You haven't shown that given arbitrary $e$ in $(-1, \infty)$ that there exists $x \in \mathbb{R}^+$ such that $e \in (x - 1, x + 1)$. For this, you can consider two cases: either $e \in (-1, 0]$ or $e \in (0, \infty)$. In the latter case, simply take $x = e \in \mathbb{R}^+$; surely $e \in (e - 1, e + 1)$. In the former case, take $x = \frac{1}{2} (e + 1) \in \mathbb{R}^+$. Note that $\frac{1}{2} (e + 1) - 1 = \frac{1}{2} (e - 1) < e$ since $e > -1$ and $\frac{1}{2} (e + 1) + 1 = \frac{1}{2} (e + 3) > e$ since $e \le 0 < 3$.

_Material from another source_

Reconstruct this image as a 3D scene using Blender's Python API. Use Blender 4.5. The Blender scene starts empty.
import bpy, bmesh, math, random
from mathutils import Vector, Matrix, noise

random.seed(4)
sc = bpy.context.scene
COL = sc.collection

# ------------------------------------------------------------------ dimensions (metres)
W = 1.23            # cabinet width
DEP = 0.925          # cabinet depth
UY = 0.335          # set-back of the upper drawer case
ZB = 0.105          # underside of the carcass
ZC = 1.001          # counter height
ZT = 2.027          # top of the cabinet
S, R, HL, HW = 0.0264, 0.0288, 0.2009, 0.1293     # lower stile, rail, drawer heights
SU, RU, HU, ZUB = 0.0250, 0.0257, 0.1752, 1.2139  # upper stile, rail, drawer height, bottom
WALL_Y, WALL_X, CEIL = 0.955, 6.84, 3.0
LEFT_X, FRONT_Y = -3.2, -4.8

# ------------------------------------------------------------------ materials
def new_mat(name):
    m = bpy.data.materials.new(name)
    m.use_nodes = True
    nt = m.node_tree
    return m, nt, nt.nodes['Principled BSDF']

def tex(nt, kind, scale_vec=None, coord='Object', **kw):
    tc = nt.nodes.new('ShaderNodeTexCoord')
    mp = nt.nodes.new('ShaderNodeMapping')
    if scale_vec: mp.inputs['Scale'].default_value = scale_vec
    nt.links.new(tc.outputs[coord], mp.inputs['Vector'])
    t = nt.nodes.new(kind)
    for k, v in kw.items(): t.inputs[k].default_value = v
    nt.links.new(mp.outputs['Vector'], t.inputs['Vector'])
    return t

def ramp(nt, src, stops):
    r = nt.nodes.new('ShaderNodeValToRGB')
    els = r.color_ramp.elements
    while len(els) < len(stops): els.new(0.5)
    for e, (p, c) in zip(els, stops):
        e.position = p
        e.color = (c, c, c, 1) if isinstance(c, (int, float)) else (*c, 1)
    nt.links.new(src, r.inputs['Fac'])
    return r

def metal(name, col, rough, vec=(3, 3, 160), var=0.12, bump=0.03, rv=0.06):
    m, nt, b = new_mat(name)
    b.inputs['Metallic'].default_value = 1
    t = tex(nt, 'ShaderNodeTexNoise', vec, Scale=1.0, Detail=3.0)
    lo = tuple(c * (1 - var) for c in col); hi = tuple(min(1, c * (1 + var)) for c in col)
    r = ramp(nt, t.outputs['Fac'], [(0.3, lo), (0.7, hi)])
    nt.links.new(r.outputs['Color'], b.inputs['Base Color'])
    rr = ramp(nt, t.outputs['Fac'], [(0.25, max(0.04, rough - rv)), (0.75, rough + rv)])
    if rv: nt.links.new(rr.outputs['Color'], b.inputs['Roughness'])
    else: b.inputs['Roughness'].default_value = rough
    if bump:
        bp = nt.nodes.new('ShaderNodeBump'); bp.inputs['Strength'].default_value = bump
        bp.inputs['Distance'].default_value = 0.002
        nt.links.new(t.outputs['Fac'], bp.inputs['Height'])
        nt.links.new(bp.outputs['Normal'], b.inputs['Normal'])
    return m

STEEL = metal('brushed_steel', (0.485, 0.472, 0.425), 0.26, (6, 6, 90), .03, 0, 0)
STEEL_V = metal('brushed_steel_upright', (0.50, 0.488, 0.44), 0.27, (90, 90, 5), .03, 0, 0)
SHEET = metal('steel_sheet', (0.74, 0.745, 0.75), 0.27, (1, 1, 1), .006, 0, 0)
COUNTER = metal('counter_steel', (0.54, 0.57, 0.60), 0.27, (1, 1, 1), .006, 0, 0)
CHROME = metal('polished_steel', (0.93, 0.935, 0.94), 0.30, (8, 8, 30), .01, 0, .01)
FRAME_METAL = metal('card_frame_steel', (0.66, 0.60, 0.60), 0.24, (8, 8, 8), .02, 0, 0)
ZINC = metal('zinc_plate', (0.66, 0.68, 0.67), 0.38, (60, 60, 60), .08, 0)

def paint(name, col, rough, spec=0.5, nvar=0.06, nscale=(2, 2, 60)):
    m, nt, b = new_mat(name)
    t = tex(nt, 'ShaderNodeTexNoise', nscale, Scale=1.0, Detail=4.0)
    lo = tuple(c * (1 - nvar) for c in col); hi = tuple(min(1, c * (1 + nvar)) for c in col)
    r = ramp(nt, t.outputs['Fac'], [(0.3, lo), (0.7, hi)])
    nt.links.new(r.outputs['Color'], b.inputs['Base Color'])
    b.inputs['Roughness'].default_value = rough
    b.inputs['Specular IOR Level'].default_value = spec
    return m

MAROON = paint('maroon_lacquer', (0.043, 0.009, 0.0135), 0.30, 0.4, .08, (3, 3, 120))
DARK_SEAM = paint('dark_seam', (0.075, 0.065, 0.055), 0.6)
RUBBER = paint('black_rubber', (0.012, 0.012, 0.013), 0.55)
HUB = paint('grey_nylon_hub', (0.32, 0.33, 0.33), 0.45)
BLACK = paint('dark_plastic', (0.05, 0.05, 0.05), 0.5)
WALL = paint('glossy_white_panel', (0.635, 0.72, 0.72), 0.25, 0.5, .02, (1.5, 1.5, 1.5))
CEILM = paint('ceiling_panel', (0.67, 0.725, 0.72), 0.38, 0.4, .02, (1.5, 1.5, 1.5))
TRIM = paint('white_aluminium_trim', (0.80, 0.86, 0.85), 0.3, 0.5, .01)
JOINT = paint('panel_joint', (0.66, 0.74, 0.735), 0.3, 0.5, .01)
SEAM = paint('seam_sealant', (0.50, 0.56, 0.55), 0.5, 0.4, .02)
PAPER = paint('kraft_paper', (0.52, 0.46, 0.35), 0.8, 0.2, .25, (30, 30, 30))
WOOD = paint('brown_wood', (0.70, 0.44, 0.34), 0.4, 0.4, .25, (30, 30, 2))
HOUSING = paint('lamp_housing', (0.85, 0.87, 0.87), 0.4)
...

EDIT: You also seem to have a few typos. For instance, in the part about the intersection, it should be $\color{red}{e} \in (x - 1, x + 1)$ for all $\color{red}{x} \in \mathbb{R}^+$.

Answer 2

To prove that $\bigcap\mathcal A=\varnothing$, you may notice that, for example, $$\bigcap\mathcal A \subseteq A_1 \cap A_3 = \varnothing.$$

To prove that $\bigcup\mathcal A=(-1,+\infty)$, pick $e>-1$, and notice that if $e\leq0$, then $e\in A_{(e+1)/2}$; if $e>0$, then $e\in A_e$. In any case, $e \in \bigcup\mathcal A$. Conversely, if $e \in \bigcup\mathcal A$, then certainly $e>-1$.